Die Klugheit von Kindern und Katzen

Nach einem Sommer voller Waldbrände will die Binsenlandschaft auf der Bühne des E-Werks nicht so recht idyllisch wirken. Und wirklich wird das Gras im Laufe des Tanzabends „Non-upgraded existence“ ordentlich rauchen und später leuchten als stände es in Flammen. Doch davor geht es bei der Compagnie Nadine Gerspacher erst einmal sehr kultiviert vor. Mutter, Vater, zwei Töchter und ein Kater (Hedvig Edvall Bons, Vlad Ion, Camille Lejeune, Paula Niehoff, Julien Rossin) decken den Tisch für das Sonntagsmahl, die jüngere Tochter (Hedvig Edvall Bons) bekommt Zöpfe geflochten, sie schlüpft in die Jacke des Vaters und ahmt dessen Eigenheiten nach. Am Ende gibt es einen begütigenden Kuss auf die Stirn der Tochter. Der Kater Hector lässt sich bitten und spielt Verstecken mit der Familie. Dann klettert er auf den Tisch, um den sich mehrere Stühle gruppieren und stellt das Setting vor, während der Rest der Familie wie in einem Still einfriert: wir befinden uns in einem ganz gewöhnlichen Haus, in einer ganz gewöhnlichen Stadt, auch die Familie ist ganz gewöhnlich. Die Wohnung ist Schutz und ein Heim, erzählt er. Man könnte die Familie also glücklich nennen. Doch die Crux ist, dass das Private heute wieder sehr politisch ist. Weil das Private Ressourcen verbraucht. Es gibt Austern, erst einen Teller voll und dann ein ganzes Tablett. Aber – zumindest in Deutschland – steht nichts so sehr für Luxus, Überfluss und Völlerei wie Austern.

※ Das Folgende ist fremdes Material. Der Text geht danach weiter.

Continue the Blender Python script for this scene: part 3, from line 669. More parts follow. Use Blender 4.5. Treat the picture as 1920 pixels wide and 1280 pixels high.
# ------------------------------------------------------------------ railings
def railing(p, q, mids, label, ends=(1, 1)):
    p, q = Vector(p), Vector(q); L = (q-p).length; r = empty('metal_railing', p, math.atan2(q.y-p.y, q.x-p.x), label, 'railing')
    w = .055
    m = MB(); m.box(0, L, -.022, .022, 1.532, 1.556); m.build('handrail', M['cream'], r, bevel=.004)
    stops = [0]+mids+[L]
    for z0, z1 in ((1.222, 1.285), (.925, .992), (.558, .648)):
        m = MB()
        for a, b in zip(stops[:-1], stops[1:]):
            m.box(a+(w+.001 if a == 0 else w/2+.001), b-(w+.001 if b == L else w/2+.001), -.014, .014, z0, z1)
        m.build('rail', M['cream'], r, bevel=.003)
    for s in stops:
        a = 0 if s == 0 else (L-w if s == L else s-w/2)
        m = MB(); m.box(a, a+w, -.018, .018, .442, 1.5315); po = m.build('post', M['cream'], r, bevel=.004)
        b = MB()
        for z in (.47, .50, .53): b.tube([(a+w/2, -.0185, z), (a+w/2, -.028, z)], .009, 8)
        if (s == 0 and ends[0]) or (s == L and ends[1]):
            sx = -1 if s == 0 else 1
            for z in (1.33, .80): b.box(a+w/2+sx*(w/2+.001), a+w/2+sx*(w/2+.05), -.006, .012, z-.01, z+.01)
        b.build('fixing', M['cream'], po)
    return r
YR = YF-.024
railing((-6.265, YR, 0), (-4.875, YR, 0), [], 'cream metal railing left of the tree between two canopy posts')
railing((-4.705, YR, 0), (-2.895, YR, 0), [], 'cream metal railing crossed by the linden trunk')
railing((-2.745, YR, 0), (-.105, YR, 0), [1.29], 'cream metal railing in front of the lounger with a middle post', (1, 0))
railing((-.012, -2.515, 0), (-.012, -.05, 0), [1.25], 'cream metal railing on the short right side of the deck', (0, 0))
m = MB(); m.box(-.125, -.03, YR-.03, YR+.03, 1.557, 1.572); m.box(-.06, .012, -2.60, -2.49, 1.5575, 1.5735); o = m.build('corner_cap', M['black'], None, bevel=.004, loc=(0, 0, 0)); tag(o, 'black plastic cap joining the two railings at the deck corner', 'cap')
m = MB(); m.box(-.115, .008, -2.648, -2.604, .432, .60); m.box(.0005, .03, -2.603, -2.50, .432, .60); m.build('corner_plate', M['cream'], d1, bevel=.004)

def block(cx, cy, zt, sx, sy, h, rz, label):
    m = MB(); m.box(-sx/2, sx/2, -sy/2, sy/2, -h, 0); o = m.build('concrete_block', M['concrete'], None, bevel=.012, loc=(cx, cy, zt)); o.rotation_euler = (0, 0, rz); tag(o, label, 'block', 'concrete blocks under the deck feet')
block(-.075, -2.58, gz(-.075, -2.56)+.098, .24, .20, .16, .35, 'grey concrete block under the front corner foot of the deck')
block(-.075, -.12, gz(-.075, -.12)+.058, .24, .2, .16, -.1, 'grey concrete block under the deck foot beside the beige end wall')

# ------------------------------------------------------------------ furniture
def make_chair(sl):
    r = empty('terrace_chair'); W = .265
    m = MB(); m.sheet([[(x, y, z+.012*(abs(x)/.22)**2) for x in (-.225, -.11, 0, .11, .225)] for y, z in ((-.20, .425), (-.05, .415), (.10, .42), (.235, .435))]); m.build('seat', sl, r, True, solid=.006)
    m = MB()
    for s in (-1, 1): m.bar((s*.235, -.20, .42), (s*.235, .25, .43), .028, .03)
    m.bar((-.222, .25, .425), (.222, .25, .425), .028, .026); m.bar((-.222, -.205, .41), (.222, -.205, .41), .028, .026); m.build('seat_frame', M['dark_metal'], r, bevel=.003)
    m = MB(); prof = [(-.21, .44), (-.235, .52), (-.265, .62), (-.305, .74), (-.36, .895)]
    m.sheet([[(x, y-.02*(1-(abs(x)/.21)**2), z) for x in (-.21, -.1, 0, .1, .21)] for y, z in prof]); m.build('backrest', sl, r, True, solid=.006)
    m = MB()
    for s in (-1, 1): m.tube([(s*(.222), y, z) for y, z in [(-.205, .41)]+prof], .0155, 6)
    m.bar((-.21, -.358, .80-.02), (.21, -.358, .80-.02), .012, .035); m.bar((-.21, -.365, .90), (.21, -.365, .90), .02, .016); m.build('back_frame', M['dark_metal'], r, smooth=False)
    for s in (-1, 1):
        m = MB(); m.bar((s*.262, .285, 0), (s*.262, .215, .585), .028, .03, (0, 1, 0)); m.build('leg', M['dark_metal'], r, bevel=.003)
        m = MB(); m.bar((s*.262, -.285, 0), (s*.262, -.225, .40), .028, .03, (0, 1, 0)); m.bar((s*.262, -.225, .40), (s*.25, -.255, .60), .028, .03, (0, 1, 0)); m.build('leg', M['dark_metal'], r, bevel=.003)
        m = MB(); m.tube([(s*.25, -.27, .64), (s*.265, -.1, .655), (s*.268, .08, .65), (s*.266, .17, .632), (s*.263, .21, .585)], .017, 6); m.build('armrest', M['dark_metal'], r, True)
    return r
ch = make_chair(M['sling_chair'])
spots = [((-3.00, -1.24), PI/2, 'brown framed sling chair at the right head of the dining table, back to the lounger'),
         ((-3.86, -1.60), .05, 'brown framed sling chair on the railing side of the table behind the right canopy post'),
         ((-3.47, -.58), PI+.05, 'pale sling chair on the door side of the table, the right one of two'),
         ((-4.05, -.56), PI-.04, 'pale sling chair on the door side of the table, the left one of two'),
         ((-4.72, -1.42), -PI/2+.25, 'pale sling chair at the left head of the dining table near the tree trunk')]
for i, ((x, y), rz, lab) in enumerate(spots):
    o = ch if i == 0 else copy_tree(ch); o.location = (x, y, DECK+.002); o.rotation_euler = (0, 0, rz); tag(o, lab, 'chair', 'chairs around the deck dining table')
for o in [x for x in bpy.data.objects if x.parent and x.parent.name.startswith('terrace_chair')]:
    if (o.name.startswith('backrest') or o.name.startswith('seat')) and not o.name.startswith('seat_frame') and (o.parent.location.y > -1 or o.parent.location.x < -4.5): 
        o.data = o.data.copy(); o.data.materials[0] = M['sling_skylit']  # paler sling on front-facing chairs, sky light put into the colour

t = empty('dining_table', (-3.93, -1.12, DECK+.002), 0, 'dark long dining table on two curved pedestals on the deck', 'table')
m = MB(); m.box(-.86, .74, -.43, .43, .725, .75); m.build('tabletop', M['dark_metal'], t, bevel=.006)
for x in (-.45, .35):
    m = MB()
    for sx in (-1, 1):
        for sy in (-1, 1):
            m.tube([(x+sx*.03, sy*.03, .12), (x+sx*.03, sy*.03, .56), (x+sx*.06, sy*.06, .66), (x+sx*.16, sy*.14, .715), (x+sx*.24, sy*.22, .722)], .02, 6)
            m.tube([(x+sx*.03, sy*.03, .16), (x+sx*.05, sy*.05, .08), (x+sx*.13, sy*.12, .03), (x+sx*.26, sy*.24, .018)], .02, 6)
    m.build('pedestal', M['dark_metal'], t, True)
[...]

Allzu sinnlich muss man sich dieses Festmahl nicht vorstellen. Die Mutter stopft sich die Muscheln besinnungslos und verstörend in sich hinein. Es geht sichtlich nicht um die Austern, sondern um nicht befriedigte Lebenslust und -flucht sowie um Sehnsüchte. Der Titel jedoch knüpft eine Verbindung zu dem Wahn, dass es zum Glück das nächste Upgrade braucht, die Familie führt ein entfremdetes Leben, stellvertretend für uns. Entsprechend angespannt ist das Verhältnis zu ihrem Mann. Die beiden springen über den Tisch und wälzen sich über ihm, längst ist das Essen abgetragen. Es braucht eine Weile bis das Stück „Non-Upgraded Existence“ derart an Fahrt gewinnt. Vor allem am Anfang überwiegt das Theatralische das Tänzerische. Später jedoch sind die Figuren und ihre Konflikte so überdeutlich, dass sie alle Mehrdeutigkeiten ersticken. Oder im Falle, dass man in der jüngeren Tochter nicht ein Alter Ego von Greta Thunberg erkennt, bleibt deren messianischer Eifer, ihre Führungsrolle ziemlich enigmatisch. Da hätte die Dramaturgie ein Gleichgewicht schaffen können.
Tänzerisch jedoch ist das, was die Compagnie im Großen Saal zeigt, ziemlich mitreißend. Extrem dynamisch werden die Verhältnisse in der Familie verhandelt, insbesondere die Eltern nehmen ihre Beziehung geradezu sportlich: Abrollen, Springen und Abprallen, hinzu kommt der Tisch, der als Sparringpartner seinen Part einnimmt. Geradezu anrührend ist hingegen, wie der Kater die ältere Schwester, die angesichts der gesellschaftlichen und privaten Dystopien in eine Art Dornröschenschlaf verfällt, wieder zurück ins Leben bringt. Ihr Körper droht jeden Moment, in sich zusammenzufallen. Und doch ist es in dieser Choreografie eben die junge Generation, von der Hoffnung ausgeht. Am Ende bildet die Compagnie eine Art Pyramide, auf der die jüngste Tochter steht und die Geschicke aller dirigiert. Das ist dann ein bisschen zu viel an Idealisierung. Tänzerisch jedoch wird der Abend fraglos in Erinnerung bleiben.